I Want to Understand What is this cluster expansion. Please provide me the material which explain cluster expansion from basics.
If you haven’t looked at the ‘original’ paper, I highly suggest looking into that first (it is the first reference in the sqs paper for the code).
The general idea is to build up your supercell, using smaller clusters. Each subcluster (or sub lattice) has its own weight in this build up process. With regards to the objective function the code minimizes, this is where mz_lida’s comment comes in. In the Ising model, the energy is minimized (naturally), as the atoms on the lattice obtain the same spin. In this similar sense, if you have a lattice containing two types of atoms, you can pick (for example) spin up (+1) and spin down(-1). Using these spin numbers, you can develop a correlation function which is used in the objective function. For example, if you had 1 atom of A type and 1 atom of B type, you can expect to have a correlation parameter of 0.

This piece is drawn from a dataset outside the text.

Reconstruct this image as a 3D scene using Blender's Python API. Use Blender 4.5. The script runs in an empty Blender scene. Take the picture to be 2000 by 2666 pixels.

Hope that makes a bit more sense, I’m still trying to figure out the details as I personally find the papers I’ve read so far not too in depth.
Hi, I started to learn cluster expansion 3 weeks ago. I didn’t know anything about that. Now I have a good idea of what it is and am trying to learn ATAT code. This is what I finally did:
First I learned about the Ising model, for doing that I listened to 2 lectures in Youtube:
https://www.youtube.com/watch?v=3hh0lJZbUfo (from minute 35)
https://www.youtube.com/watch?v=AT4_S9vQJgc
After that this article explained the method very well:
Cluster expansion method for adsorption: Application to hydrogen chemisorption on graphene(by Sluiter and Kawazoe)
I hope that’ll help.
Lida
textbook level:
F. Ducastelle. Order and Phase Stability in Alloys
Some reviews of mine:
papers:
https://dx.doi.org/10.1007/s11837-013-0764-3
https://arxiv.org/abs/cond-mat/0106490
https://dx.doi.org/10.1103/RevModPhys.74.11
https://arxiv.org/abs/cond-mat/0201511
in books:
A. van de Walle.
First-principles alloy thermodynamics.
In P. Derosa and T. Cagin, editors, Multiscale Modeling: From Atoms to Devices. CRC press, 2010.
A. van de Walle and M. Asta.
First-principles modeling of phase equilibria.
In S. Yip, editor, Handbook of Materials Modeling, volume Part A. Springer, Dordrecht, the Netherlands, 2005.